Aanbevelingen voor het Rijk, provincies en gemeenten
Het ontbreken van een helder overzicht van mogelijke sturingsmiddelen is een gemis. Wanneer het Rijk een dergelijke lijst zou publiceren, helpt deze provincies, gemeenten, eigenaren en initiatiefnemers om de kantorenleegstand te bestrijden en het transformatieproces te versnellen. Vooral gemeenten die een geringe capaciteit beschikbaar hebben voor de kantorenleegstandsproblematiek kunnen baat hebben bij het opzetten van een beleid aan de hand van de mogelijkheden van sturingsmiddelen. De rijksoverheid als overkoepelend orgaan zou deze lijst samen met de provincies en gemeenten kunnen opstellen.

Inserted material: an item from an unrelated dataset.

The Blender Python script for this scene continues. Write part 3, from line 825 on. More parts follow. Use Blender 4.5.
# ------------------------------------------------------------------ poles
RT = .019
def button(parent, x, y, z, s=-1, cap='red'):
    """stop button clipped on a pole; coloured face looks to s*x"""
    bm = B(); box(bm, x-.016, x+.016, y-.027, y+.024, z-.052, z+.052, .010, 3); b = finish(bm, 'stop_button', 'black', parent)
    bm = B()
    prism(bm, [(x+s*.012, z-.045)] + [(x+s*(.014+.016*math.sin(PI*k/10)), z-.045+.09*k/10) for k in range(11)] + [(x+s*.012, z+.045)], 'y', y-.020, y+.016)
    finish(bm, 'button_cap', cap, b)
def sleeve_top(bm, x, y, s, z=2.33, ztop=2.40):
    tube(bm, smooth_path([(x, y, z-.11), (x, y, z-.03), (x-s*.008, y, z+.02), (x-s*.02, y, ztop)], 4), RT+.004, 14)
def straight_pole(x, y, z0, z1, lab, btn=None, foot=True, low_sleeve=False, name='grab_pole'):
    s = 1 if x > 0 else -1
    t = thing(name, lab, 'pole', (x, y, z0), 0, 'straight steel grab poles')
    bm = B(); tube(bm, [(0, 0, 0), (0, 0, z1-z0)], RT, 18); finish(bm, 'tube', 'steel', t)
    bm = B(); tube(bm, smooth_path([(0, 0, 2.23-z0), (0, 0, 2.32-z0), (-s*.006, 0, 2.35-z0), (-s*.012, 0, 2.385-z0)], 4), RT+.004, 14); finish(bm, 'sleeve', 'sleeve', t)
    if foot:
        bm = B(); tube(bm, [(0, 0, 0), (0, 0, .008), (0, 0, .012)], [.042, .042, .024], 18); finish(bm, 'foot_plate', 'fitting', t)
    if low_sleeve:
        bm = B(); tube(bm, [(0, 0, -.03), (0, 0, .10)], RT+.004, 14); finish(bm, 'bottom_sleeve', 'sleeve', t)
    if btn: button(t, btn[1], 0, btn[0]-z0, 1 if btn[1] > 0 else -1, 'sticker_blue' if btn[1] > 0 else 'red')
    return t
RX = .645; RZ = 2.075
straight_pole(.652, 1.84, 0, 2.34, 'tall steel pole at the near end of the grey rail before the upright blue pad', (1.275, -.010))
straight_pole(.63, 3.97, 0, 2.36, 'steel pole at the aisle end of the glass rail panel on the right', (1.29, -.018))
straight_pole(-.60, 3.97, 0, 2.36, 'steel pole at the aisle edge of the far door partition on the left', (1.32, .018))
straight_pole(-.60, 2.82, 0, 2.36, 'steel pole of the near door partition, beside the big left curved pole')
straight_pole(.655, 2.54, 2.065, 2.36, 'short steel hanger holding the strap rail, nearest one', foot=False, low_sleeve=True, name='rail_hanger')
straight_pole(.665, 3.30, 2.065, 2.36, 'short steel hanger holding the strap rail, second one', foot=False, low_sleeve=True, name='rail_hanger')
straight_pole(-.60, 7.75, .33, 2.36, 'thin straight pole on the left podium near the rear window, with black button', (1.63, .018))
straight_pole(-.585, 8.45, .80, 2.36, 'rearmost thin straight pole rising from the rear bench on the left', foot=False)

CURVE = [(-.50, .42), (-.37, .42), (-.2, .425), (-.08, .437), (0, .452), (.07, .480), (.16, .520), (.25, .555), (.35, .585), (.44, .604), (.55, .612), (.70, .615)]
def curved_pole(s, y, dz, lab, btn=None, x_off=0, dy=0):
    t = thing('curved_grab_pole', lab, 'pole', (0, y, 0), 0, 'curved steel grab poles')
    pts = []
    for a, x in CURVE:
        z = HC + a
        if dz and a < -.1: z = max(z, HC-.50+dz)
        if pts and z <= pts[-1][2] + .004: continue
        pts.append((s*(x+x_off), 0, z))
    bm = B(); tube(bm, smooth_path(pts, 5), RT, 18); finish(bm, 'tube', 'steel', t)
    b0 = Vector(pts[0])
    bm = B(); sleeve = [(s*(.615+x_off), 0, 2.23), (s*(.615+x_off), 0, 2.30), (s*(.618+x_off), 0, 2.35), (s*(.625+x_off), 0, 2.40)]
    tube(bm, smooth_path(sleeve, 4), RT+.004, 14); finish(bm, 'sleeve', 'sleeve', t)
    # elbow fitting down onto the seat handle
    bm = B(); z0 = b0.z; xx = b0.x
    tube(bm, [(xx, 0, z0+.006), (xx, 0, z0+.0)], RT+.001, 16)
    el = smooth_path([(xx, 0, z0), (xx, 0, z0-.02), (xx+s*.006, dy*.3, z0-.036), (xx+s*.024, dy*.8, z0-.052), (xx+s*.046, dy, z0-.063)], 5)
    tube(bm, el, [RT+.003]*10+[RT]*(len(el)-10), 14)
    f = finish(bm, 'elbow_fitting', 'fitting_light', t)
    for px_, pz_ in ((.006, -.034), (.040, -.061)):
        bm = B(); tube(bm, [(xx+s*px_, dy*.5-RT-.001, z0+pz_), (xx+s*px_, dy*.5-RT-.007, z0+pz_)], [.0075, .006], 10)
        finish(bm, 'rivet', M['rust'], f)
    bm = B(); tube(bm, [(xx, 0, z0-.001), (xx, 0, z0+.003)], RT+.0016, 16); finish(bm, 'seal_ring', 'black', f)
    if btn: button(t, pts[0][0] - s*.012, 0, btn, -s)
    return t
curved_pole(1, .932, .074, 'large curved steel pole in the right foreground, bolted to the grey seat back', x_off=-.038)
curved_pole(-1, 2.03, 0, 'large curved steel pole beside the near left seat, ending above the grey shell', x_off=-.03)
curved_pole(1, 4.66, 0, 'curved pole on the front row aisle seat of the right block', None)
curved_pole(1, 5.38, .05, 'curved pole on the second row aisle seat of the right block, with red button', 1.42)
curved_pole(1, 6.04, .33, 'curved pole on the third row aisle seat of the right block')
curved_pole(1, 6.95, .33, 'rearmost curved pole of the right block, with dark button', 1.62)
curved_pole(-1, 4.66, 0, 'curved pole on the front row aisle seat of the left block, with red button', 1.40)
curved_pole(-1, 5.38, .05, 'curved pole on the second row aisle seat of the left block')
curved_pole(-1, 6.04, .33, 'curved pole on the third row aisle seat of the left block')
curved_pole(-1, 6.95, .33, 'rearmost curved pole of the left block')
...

Provincies zouden hun rol als onpartijdige scheidsrechter en verbindende partij in regionale samenwerkingen meer kunnen profileren. Uit het onderzoek is gebleken dat veel provincies zoekende zijn naar hun rol en zich hoofdzakelijk bezig houden met het schrappen van de planvoorraad. Provincies kunnen ook ondersteuning bieden als het gaat om het leveren van expertise en zelfs uitvoerende taken op zich nemen. Zo voert de provincies Utrecht quick scans uit voor gemeenten in hun provincie.
Iedere gemeente met een kantorenleegstandproblematiek zou een centraal aanspreekpunt en een transformatieteam in dienst moeten hebben. Het hebben van een centraal aanspreekpunt, bijvoorbeeld in de vorm van een kantorenloods, geeft duidelijkheid aan de markt en aan de gemeente intern.
Verder zou er meer kennisdeling en samenwerking tussen gemeenten moeten zijn. Nu vinden gemeenten afzonderlijk de aanpak van leegstandsbestrijding uit. Enerzijds zorgt dit er voor dat iedere gemeente een aanpak heeft waar zij achter staan. Anderzijds leidt dit tot inefficiëntie en tot het mislopen van kennis. Er is dus onvoldoende samenwerking en kennisdeling tussen de G4. Deze samenwerking kan versterkt worden. Kleinere gemeenten die nog zoekende zijn hoe ze de kantorenleegstand moet aanpakken kunnen hiervan leren door niet alles opnieuw te gaan uitvinden, maar gebruik maken van de kennis en ervaring die al is opgedaan. Er ligt dus ook een taak bij de G4 om de kleinere gemeenten te helpen bij het opzetten van een beleid. Vice versa is het raadzaam dat de kleinere gemeenten open staan voor de hulp.
Om regionale samenwerking vorm te geven zou er per gemeente geïnventariseerd moeten worden wat de aanwezige kennis is, hoeveel capaciteit er is en welke behoeften gemeenten hebben ten aanzien van de aanpak van kantorenleegstand. Door dit te inventariseren komt de regio erachter waar gemeenten van elkaar verschillen. Vervolgens kunnen ze op zoek gaan naar win-winsituaties en gebruik maken van elkaar. Deze regionale samenwerking zou de kennis en de bestuurskracht vergroten binnen de regio.